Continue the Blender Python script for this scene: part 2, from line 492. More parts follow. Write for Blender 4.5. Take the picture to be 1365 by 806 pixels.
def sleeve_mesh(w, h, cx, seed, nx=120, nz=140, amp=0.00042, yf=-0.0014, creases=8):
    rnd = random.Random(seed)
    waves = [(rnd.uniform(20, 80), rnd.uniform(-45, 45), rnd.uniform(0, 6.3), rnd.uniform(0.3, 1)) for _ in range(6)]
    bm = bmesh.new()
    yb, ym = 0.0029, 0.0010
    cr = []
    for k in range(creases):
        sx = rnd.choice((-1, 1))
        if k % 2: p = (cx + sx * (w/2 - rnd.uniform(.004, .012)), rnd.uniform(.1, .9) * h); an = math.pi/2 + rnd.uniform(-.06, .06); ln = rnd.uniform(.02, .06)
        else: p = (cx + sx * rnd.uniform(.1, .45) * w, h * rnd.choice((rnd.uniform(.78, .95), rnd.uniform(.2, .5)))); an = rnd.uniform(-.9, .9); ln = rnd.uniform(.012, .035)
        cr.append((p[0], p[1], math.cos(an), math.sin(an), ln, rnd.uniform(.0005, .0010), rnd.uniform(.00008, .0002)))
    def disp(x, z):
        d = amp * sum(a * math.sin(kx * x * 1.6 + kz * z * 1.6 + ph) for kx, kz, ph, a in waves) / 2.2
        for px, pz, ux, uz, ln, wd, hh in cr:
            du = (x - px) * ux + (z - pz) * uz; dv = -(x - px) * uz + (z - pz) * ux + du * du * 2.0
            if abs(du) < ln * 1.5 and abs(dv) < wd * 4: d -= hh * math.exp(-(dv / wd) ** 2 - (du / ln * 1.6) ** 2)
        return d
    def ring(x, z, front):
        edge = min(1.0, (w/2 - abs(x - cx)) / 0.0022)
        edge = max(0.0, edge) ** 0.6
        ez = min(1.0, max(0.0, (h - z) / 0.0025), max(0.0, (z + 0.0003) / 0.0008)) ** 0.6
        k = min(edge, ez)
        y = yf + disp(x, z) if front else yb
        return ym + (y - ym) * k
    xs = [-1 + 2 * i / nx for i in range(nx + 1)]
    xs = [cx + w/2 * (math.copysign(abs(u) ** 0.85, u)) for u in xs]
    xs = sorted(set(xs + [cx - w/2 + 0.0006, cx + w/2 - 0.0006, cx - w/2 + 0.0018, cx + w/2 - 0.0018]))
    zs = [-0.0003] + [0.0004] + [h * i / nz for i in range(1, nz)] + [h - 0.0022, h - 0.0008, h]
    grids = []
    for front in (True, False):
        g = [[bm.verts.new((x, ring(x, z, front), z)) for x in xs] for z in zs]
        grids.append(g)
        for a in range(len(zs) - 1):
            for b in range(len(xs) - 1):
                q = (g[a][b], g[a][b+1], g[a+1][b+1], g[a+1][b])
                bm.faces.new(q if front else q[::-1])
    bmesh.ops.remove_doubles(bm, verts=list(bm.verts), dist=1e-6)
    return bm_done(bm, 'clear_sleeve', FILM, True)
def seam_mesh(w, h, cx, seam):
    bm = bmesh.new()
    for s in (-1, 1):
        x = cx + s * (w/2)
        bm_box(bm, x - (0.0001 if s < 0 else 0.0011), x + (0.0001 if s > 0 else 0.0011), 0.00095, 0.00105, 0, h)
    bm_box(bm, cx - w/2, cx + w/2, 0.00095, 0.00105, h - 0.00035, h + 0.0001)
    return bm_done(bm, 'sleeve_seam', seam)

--

Each line of the material above must be retyped precisely.

Finished exercise:
Continue the Blender Python script for this scene: part 2, from line 492. More parts follow. Write for Blender 4.5. Take the picture to be 1365 by 806 pixels.
def sleeve_mesh(w, h, cx, seed, nx=120, nz=140, amp=0.00042, yf=-0.0014, creases=8):
    rnd = random.Random(seed)
    waves = [(rnd.uniform(20, 80), rnd.uniform(-45, 45), rnd.uniform(0, 6.3), rnd.uniform(0.3, 1)) for _ in range(6)]
    bm = bmesh.new()
    yb, ym = 0.0029, 0.0010
    cr = []
    for k in range(creases):
        sx = rnd.choice((-1, 1))
        if k % 2: p = (cx + sx * (w/2 - rnd.uniform(.004, .012)), rnd.uniform(.1, .9) * h); an = math.pi/2 + rnd.uniform(-.06, .06); ln = rnd.uniform(.02, .06)
        else: p = (cx + sx * rnd.uniform(.1, .45) * w, h * rnd.choice((rnd.uniform(.78, .95), rnd.uniform(.2, .5)))); an = rnd.uniform(-.9, .9); ln = rnd.uniform(.012, .035)
        cr.append((p[0], p[1], math.cos(an), math.sin(an), ln, rnd.uniform(.0005, .0010), rnd.uniform(.00008, .0002)))
    def disp(x, z):
        d = amp * sum(a * math.sin(kx * x * 1.6 + kz * z * 1.6 + ph) for kx, kz, ph, a in waves) / 2.2
        for px, pz, ux, uz, ln, wd, hh in cr:
            du = (x - px) * ux + (z - pz) * uz; dv = -(x - px) * uz + (z - pz) * ux + du * du * 2.0
            if abs(du) < ln * 1.5 and abs(dv) < wd * 4: d -= hh * math.exp(-(dv / wd) ** 2 - (du / ln * 1.6) ** 2)
        return d
    def ring(x, z, front):
        edge = min(1.0, (w/2 - abs(x - cx)) / 0.0022)
        edge = max(0.0, edge) ** 0.6
        ez = min(1.0, max(0.0, (h - z) / 0.0025), max(0.0, (z + 0.0003) / 0.0008)) ** 0.6
        k = min(edge, ez)
        y = yf + disp(x, z) if front else yb
        return ym + (y - ym) * k
    xs = [-1 + 2 * i / nx for i in range(nx + 1)]
    xs = [cx + w/2 * (math.copysign(abs(u) ** 0.85, u)) for u in xs]
    xs = sorted(set(xs + [cx - w/2 + 0.0006, cx + w/2 - 0.0006, cx - w/2 + 0.0018, cx + w/2 - 0.0018]))
    zs = [-0.0003] + [0.0004] + [h * i / nz for i in range(1, nz)] + [h - 0.0022, h - 0.0008, h]
    grids = []
    for front in (True, False):
        g = [[bm.verts.new((x, ring(x, z, front), z)) for x in xs] for z in zs]
        grids.append(g)
        for a in range(len(zs) - 1):
            for b in range(len(xs) - 1):
                q = (g[a][b], g[a][b+1], g[a+1][b+1], g[a+1][b])
                bm.faces.new(q if front else q[::-1])
    bmesh.ops.remove_doubles(bm, verts=list(bm.verts), dist=1e-6)
    return bm_done(bm, 'clear_sleeve', FILM, True)
def seam_mesh(w, h, cx, seam):
    bm = bmesh.new()
    for s in (-1, 1):
        x = cx + s * (w/2)
        bm_box(bm, x - (0.0001 if s < 0 else 0.0011), x + (0.0001 if s > 0 else 0.0011), 0.00095, 0.00105, 0, h)
    bm_box(bm, cx - w/2, cx + w/2, 0.00095, 0.00105, h - 0.00035, h + 0.0001)
    return bm_done(bm, 'sleeve_seam', seam)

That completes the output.